2.09 AM Thursday, 2 May 2024
  • City Fajr Shuruq Duhr Asr Magrib Isha
  • Dubai 04:19 05:39 12:19 15:45 18:53 20:13
02 May 2024

US 'spies' on trial in Iran

Published
By AFP

The much-delayed trial of three young Americans accused of spying against Iran opened on Sunday, more than 18 months after they were arrested on the unmarked border with Iraq while on a hiking trip.

The prosecution of Sarah Shourd, Shane Bauer and Josh Fattal comes at a time when anti-American rhetoric is at fever pitch in Iran as it marks the anniversary of its 1979 Islamic revolution on February 11.

Sources close to the lawyer of the trio said the trial, held in a closed session, had commenced.

Swiss ambassador Livia Leu Agosti -- whose mission represents US interests in Iran -- was barred from attending, sources close to the proceedings said.

Iran has dismissed repeated pleas from the United States for the release of Bauer and Fattal after it allowed Shourd to return home on bail of around 500,000 dollars last September after more than a year in detention.

She is likely being tried in absentia.

Shourd, her fiance Bauer with whom she got engaged in an Iranian prison, and fellow hiker Fattal say they innocently strayed into Iran from across the unmarked border with northern Iraq when they were detained on July 31, 2009 by Iranian authorities.

Iran has accused them of "spying and illegally entering the country."

On Saturday, their Iranian lawyer Masoud Shafii denied the charges against them and said he would press for their "innocence" and immediate release.

He said he had been denied access to Bauer and Fattal, who are in custody, when he was building his defence.

"I should have met with Shane and Josh to prepare the defence, but I was not allowed," Shafii told AFP on Saturday.

"I have studied the case in full detail. The question of spying is irrelevant. There is just the question of illegal entry, which even if it has happened has been inadvertent as the border was unmarked," Shafii said.

"They are not at all at fault," he said, adding that illegal entry is punishable by a maximum three-year jail term which can also be commuted to a fine under the Iranian penal code.

Shafii indicated that Shourd was unlikely to appear in court.

"All the signs indicate that she will not be there. She has prepared a statement which has been delivered to me through the Swiss embassy," he said.

Shourd, a teacher, writer and women's rights activist, grew up in Los Angeles and later moved to Damascus where she met Bauer and reportedly worked on a project to help Iraqi students attend US colleges.

Bauer is a fluent Arabic-speaking freelance journalist who met Shourd while organising anti-US demonstrations in Syria aimed at criticising the war in Iraq.

Fattal, who grew up in Pennsylvania, is an environmentalist and teacher and had travelled to Damascus in 2009 where he met Shourd and Bauer.
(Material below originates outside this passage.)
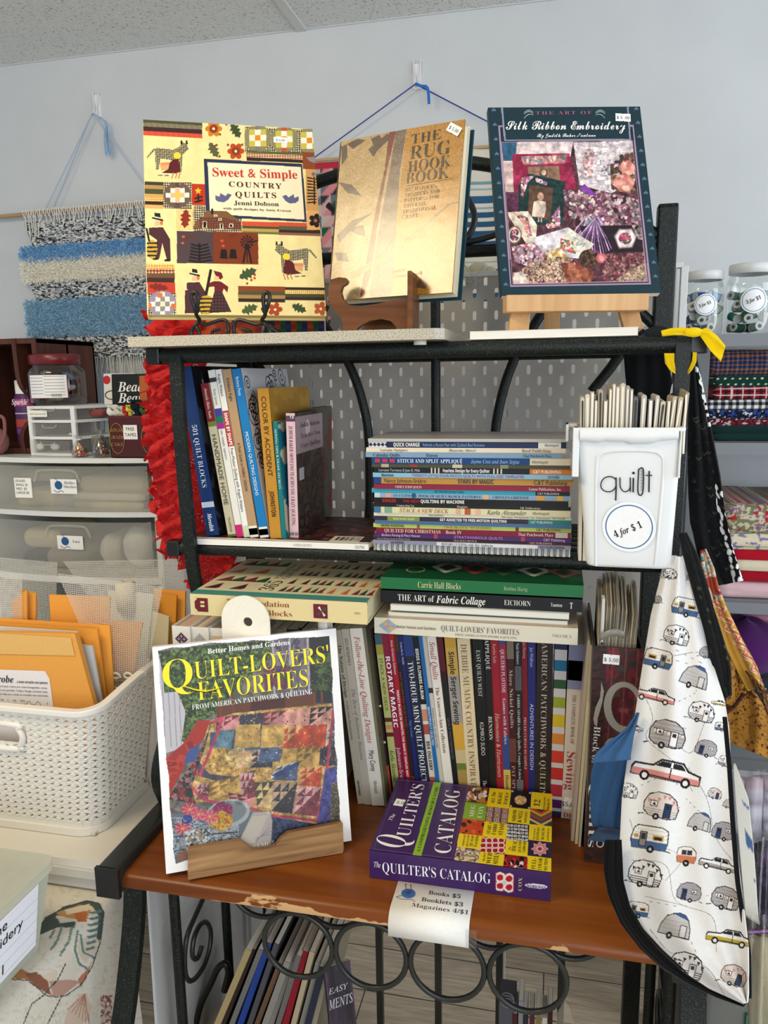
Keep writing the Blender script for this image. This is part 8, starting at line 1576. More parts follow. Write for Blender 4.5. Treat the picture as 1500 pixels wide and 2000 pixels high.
 # right of the rack
 # white bin of magazines hooked on the rack
YBf,YBb=.975,1.062
bn=thing('hanging_bin','white plastic bin lettered quilt with a round sticker, hooked on the right of the rack','bin',(.09,1.02,1.29))
tl,tr,bl_,br_=P(1126,838,y=YBf),P(1336,832,y=YBf),P(1146,1108,y=YBf+.012),P(1312,1108,y=YBf+.012)
ztp,zbt=(tl[2]+tr[2])/2,bl_[2]
def rr(x0,x1,y0,y1,z,r=.010,n=5):
 out=[]
 for cx,cy,a0 in((x1-r,y1-r,0),(x0+r,y1-r,90),(x0+r,y0+r,180),(x1-r,y0+r,270)):
  for k in range(n+1):a=math.radians(a0+90*k/n);out.append(V3(cx+r*math.cos(a),cy+r*math.sin(a),z))
 return np.array(out)
def bring(t,e=0):
 x0=bl_[0]+(tl[0]-bl_[0])*t-e;x1=br_[0]+(tr[0]-br_[0])*t+e;y0=YBf+.012*(1-t)-e;y1=YBb-.008*(1-t)+e;return rr(x0,x1,y0,y1,zbt+(ztp-zbt)*t)
WB='#e6e8e8'
mb=MB();mb.rings([bring(0,-.006),bring(.012,-.001),bring(.03)]+[bring(t)for t in np.linspace(.1,1,10)],WB,caps=False);mb.poly(bring(0,-.006)[::-1],WB);mb.rings([bring(1,-.0016),bring(.02,-.003)],WB,caps=False)
mb.build('bin_body','plastic',bn)
mb=MB();mb.rings([bring(1,-.0016),bring(1,.0035),bring(.975,.0035),bring(.975,.0)],WB,caps=False)
for sx,xx in((-1,tl[0]),(1,tr[0])):mb.box((xx-.004,YBf-.003,zbt+(ztp-zbt)*.66),(xx+.004-.006*(sx>0),YBf+.02,ztp),WB)
mb.build('rim','plastic',bn,bevel=.0012)
mb=MB();xs=np.linspace(tl[0]+.004,tr[0]-.006,30);
def lip(x):
 k=(x-tl[0])/(tr[0]-tl[0]);return .0145+.004*np.sin(k*math.pi)+.0012*np.sign(np.sin(k*12.5))
mb.rings([[(x,YBf-.0035,ztp-.002)for x in xs],[(x,YBf-.0055,ztp-.010)for x in xs],[(x,YBf-.0035,ztp-lip(x))for x in xs],[(x,YBf+.0005,ztp-lip(x))for x in xs]],WB,caps=False,closed=False);mb.build('finger_lip','plastic',bn)
f8=lambda x,y:(1080+x*.28,640+y*.28)
def onf(px,py,off=.0012):
 y=YBf;
 for _ in range(3):p=P(px,py,y=y);t=(p[2]-zbt)/(ztp-zbt);y=YBf+.012*(1-t)-off
 return P(px,py,y=y)
mb=MB();mb.tube(smooth_path([onf(*f8(x,y),.0004)for x,y in((300,1660),(298,1300),(305,960),(330,885),(400,862),(540,856),(680,862),(745,885),(770,960),(745,1300),(712,1660))],5),.0018,WB,6).build('raised_arch','plastic',bn)
mb=MB();INK='#3a3638'
def strok(pts,w=.0007):mb.tube(smooth_path([onf(*f8(x,y))for x,y in pts],5),w,INK,5)
strok([(440,1060),(415,1042),(380,1040),(350,1058),(335,1090),(340,1122),(368,1142),(405,1142),(432,1122),(442,1092)]);strok([(440,1045),(441,1120),(438,1205)],.0009)
strok([(468,1045),(470,1110),(490,1140),(515,1142),(538,1118),(540,1045)]);strok([(540,1045),(541,1145)]);strok([(562,1048),(560,1148)],.0009)
mb.disc(onf(*f8(562,1014),.0014),(1,0,0),(0,0,1),.0017,INK,10)
strok([(598,988),(630,990),(626,1152),(594,1150),(598,988)],.0008)
for k in range(13):
 a,b=onf(*f8(627,1000+k*11)),onf(*f8(616 if k%2 else 610,1000+k*11));mb.tube([a,b],.0003,INK,4)
strok([(672,1000),(670,1148)],.0009);strok([(648,1030),(692,1031)])
mb.build('quilt_lettering','matte_paper',bn)
mb=MB();c=onf(*f8(530,1390),.0016);up=unit(onf(*f8(530,1300))-onf(*f8(530,1480)));rt=V3(1,0,0);r=(onf(*f8(718,1390))[0]-onf(*f8(342,1390))[0])/2
mb.disc(c,rt,up,r,'#f4f4f4',40).disc(c-V3(0,.0003,0),rt,up,r*.885,'#3f6f9e',48,r2=r*.845)
d=unit(rt*math.cos(.42)+up*math.sin(.42));mb.text('4 for $ 1',c-d*r*.56-up*r*.22+V3(0,-.0006,0),d,np.cross((0,-1,0),d),r*.40,'bolditalic','#17181a','l',width=r*1.12);mb.build('price_sticker','matte_paper',bn,label='round white sticker with a blue ring reading 4 for $ 1')
mb=MB()
for xx in(tl[0]+.004,tr[0]-.012):mb.box((xx,YBb-.002,ztp-.03),(xx+.008,YBb+.002,ztp+.001),WB)
mb.box((tl[0]-.012,YBb-.05,ztp-.02),(tl[0]-.009,YBb,ztp+.001),WB).box((tl[0]-.012,YBb-.03,ztp-.003),(tl[0]+.002,YBb,ztp+.001),WB);mb.build('hanging_hook','plastic',bn)
cols=['#c4baa6','#b8b0a2','#9c9692','#c8bca4','#aa9a82','#cec6b2','#6e686a','#b8aa90','#c4b89e','#8a7a66','#b6a88e','#bcb6aa','#5e6066','#c8bca0','#a89878','#beb298']
x=tl[0]+.007;k=0;xend=tr[0]-.008;names=['first','second','third','fourth','fifth','sixth','seventh','eighth','ninth','tenth','eleventh','twelfth','thirteenth','fourteenth','fifteenth','sixteenth','seventeenth','eighteenth','nineteenth','twentieth','twenty-first','twenty-second','twenty-third','twenty-fourth','twenty-fifth','twenty-sixth','twenty-seventh']
zb_=zbt+.006
while x<xend-.003 and k<27:
 w=RNG.uniform(.0032,.0062);w=min(w,xend-x);u_=(x-tl[0])/(tr[0]-tl[0]);lean=.02+.30*max(0,u_-.55)if u_>.55 else-.05*(.5-u_)
 ztop2=1.516+RNG.uniform(-.010,.006)+(.010 if .28<u_<.52 else 0);n=7;loop=k%3!=2
 shape=[(-w/2,0)]+([(-w/2*math.cos(a),ztop2-zb_-w*.55+w*.55*math.sin(a))for a in np.linspace(0,math.pi,n)]if loop else[(-w/2,ztop2-zb_),(w/2,ztop2-zb_)])+[(w/2,0)]
 xc=x+w/2;bs=.78
 def off(z):return lean*max(0,z-.09)
 mg=thing('magazine',f'magazine standing in the white bin, {names[k]} from the left','magazine',(xc,YBf+.02,zb_),group='magazines in the white bin')
 pts=[(xc+(px if pz>.12 else px*bs)+off(pz),zb_+pz)for px,pz in shape]
 cc=cols[(k*5)%16];t=.0007
 mb=MB();A=np.array([[(a,yy,b)for a,b in pts]for yy in(YBf+.022,YBb-.012)])
 v_up=RNG.uniform(-.004,.004);A[1,:,2]+=v_up
 mb.rings([A[0],A[1]],cc,caps=True,smooth=False);mb.build('cover','printed_paper',mg)
 if loop and w>.0040:
  ins=[(a*.5+(xc+off(b-zb_))*.5 if False else a,b)for a,b in pts]
  q=[(xc+off(pz)+px*.45*(bs if pz<.12 else 1),zb_+pz-.004)for px,pz in shape if pz>.05]
  MB().add([(a,YBf+.0216,b)for a,b in q]+[(xc,YBf+.0216,zb_+.1)],[tuple(range(len(q)+1))[::-1]],'#4a4640' if k%4==0 else '#f0eadc').build('pages','page_paper',mg)
 else:MB().box((xc-w*.3+off(.2),YBf+.0212,zb_+.14),(xc+w*.3+off(.2),YBf+.0218,ztop2-.002),'#efe9da').build('pages','page_paper',mg)
 x+=w+.0004;k+=1
 # cloth panels hanging at the right end
def panel(L,R_,y0,y1,ns,nt,rip,fn=None,base='#222222',seed=0,bulge=0.0):
 t=np.linspace(0,1,ns);A=interp_list(L,t);B=interp_list(R_,t);s=np.linspace(0,1,nt)
 PXg=A[:,None,0]*(1-s)+B[:,None,0]*s;PYg=A[:,None,1]*(1-s)+B[:,None,1]*s;G=np.zeros((ns,nt,3))
 for i in range(ns):
  for j in range(nt):
   y=y0+(y1-y0)*t[i]+rip*math.sin(s[j]*7+t[i]*2.2+seed)*(.3+.7*t[i])+rip*.5*math.sin(s[j]*17+seed*2+t[i]*5)-bulge*math.sin(math.pi*s[j])
   G[i,j]=P(PXg[i,j],PYg[i,j],y=y)
 cv=Canvas(PXg,PYg,base)
 if fn:fn(cv)
 return G,cv.C
def caravan(cv,cx,cy,w,rot,kind,flip=1):
 a=math.radians(rot);S=w*(.92 if 'car' in kind else .86)/100.0
 T=lambda pts:[(cx+(x*flip*math.cos(a)-y*math.sin(a))*S,cy+(x*flip*math.sin(a)+y*math.cos(a))*S)for x,y in pts]
 INK='#2b2b2e';lw=max(1.1,3*S)
 def ell(x,y,rx,ry,c):(q,)=T([(x,y)]);cv.ell(q[0],q[1],max(rx*S,.8),max(ry*S,.8),c,rot)
 def shape(pts,c,ink=INK,l=None):cv.poly(T(pts),c);cv.line(T(pts+[pts[0]]),l or lw,ink)
 if kind in('pinkcar','yellowcar','graycar'):
  c={'pinkcar':'#d98a84','yellowcar':'#b8a23a','graycar':'#a39a94'}[kind];dk=INK
  shape([(-50,-5),(-47,-10),(-20,-11),(-9,-21),(22,-21),(32,-11),(50,-7),(50,6),(-50,6)],'#ece8e4');cv.poly(T([(-50,-3),(-20,-4),(50,-2),(50,6),(-50,6)]),c)
  cv.poly(T([(-17,-11),(-8,-19),(5,-19),(5,-11)]),'#26262c');cv.poly(T([(8,-11),(8,-19),(20,-19),(28,-11)]),'#26262c');cv.line(T([(6,-11),(6,5)]),lw*.6,dk);cv.line(T([(-30,4),(26,5)]),lw*.7,dk)
  for x in(-30,30):ell(x,6,7.5,7.5,'#1e1e22');ell(x,6,4,4,'#e6e2de')
  return
 if kind=='dome':
  shape([(-48,26),(-42,-2),(-28,-26),(-6,-36),(16,-36),(34,-20),(42,6),(44,34),(0,30)],'#bdb8b6');cv.poly(T([(-12,-34),(6,-40),(24,-34),(38,-16),(30,-20),(10,-26)]),'#3f5578')
  for y in(-14,-2,10,20):cv.line(T([(-36,y),(36,y+4)]),lw*.5,'#a09a98')
  shape([(14,-4),(32,-2),(32,32),(14,30)],'#cfcac8',l=lw*.8);ell(-14,30,9,11,'#1e1e22');ell(-14,30,3.5,4,'#c8c4c0');return
 if kind=='blue':
  shape([(-44,-26),(-34,-34),(30,-34),(46,-26),(48,6),(44,26),(-44,26),(-50,4)],'#e8e4dc');cv.poly(T([(-49,4),(48,6),(44,26),(-44,26)]),'#46618a')
  for y in(-24,-14,-4):cv.line(T([(-46,y),(46,y)]),lw*.45,'#b8b0a8')
  shape([(-26,-18),(-8,-18),(-8,20),(-26,20)],'#8a8480',l=lw*.8);cv.poly(T([(-23,-14),(-11,-14),(-11,2),(-23,2)]),'#34343a');cv.poly(T([(8,-12),(36,-12),(36,2),(8,2)]),'#b8924a');cv.poly(T([(12,-8),(32,-8),(32,0),(12,0)]),'#2a2622');cv.poly(T([(-42,-10),(-30,-10),(-30,0),(-42,0)]),'#b8924a')
  ell(6,26,10,10,'#1e1e22');ell(6,26,4,4,'#c8c4c0');cv.line(T([(44,26),(58,28)]),lw,INK);return
 if kind=='trailer':
  shape([(-44,-30),(-20,-42),(20,-42),(44,-20),(46,10),(40,34),(-44,34),(-48,0)],'#e8e2dc');cv.poly(T([(-48,0),(46,2),(40,34),(-44,34)]),'#c87a54');shape([(-24,-24),(24,-24),(24,-4),(-24,-4)],'#3a3a40',l=lw);cv.line(T([(0,-24),(0,-4)]),lw,'#e8e2dc');ell(0,36,16,16,'#1e1e22');ell(0,36,6,6,'#b8b0a8');return
 body={'bunting':'#e9e5e4','pinkbunting':'#d8cdc6','tear':'#a8a2a6','garland':'#b0a8a6','small':'#b8b0ac'}.get(kind,'#c8c2be')
 pts=[(-46,14),(-48,-8),(-38,-30),(-14,-40),(14,-38),(36,-24),(46,0),(42,24),(20,30),(-30,26)]
 shape(pts,body)
 for y in(8,14,20,26)if kind in('bunting','pinkbunting')else(-28,-18,-8,2,12,22):cv.line(T([(-42,y),(42,y)]),lw*(.9 if kind=='bunting' else .5),'#4a4648' if kind=='bunting' else '#807a7c')
 if kind in('bunting','pinkbunting'):
  fc=INK if kind=='bunting' else '#c88a7a'
  for k in range(7):x=-40+k*13;y=-22+6*math.sin(k*1.3)-12*math.cos((k-3)*.5)+4;cv.poly(T([(x,y),(x+10,y+2),(x+4,y+13)]),fc)
 if kind=='garland':
  for k in range(9):x=-34+k*9;ell(x,-8+3*math.sin(k*1.7),3.2,4.4,'#e0d8c0');
  cv.line(T([(-38,-14),(40,-10)]),lw*.8,INK)
 dc='#2c3c5c' if kind in('pinkbunting','tear')else '#eae6e2'
 shape([(8,-12),(26,-12),(26,26),(8,26)],dc,l=lw*.8);cv.poly(T([(12,-8),(22,-8),(22,2),(12,2)]),'#2a2a30')
 shape([(-30,-14),(-12,-14),(-12,0),(-30,0)],'#f0ece8',l=lw*.7);cv.poly(T([(-26,-4),(-20,-12),(-14,-2)]),'#26262a')
 ell(-10,27,9,9,'#1e1e22');ell(-10,27,3.5,3.5,'#c8c4c0');cv.line(T([(-46,24),(-58,28)]),lw,INK)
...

The trial, initially set for November 6 but later postponed to Sunday, coincides with heightening animosity between Washington and Tehran over Iran's nuclear drive, a dispute punctuated by UN sanctions and strident remarks from hardline President Mahmud Ahmadinejad.

Washington has repeatedly called for the trio's release.

Soon after the release of Shourd, US Secretary of State Hillary Clinton said that holding the other two and prosecuting them was baseless.

"We do not believe that there is any basis whatsoever for them to be put on trial and we regret that they and their families are being subjected to a criminal system that we do not think in any way reflects their actions," she said.

"So it's our continuing request to the Iranian government that, just as they released the young woman, that they release these two young men."

The trial is being presided by Judge Abolqasem Salavati who has overseen a string of prosecutions involving people charged with anti-Iran activities, particularly those connected with huge street protests after the disputed June 2009 presidential election.

He also presided over the trial of French academic Clotilde Reiss, who was arrested during the election unrest and later freed after paying a fine of around 285,000 dollars.

In a separate case, Iran is holding two German journalists accused of spying after they were arrested while interviewing the son of a woman condemned to death by stoning for adultery under the country's Islamic laws.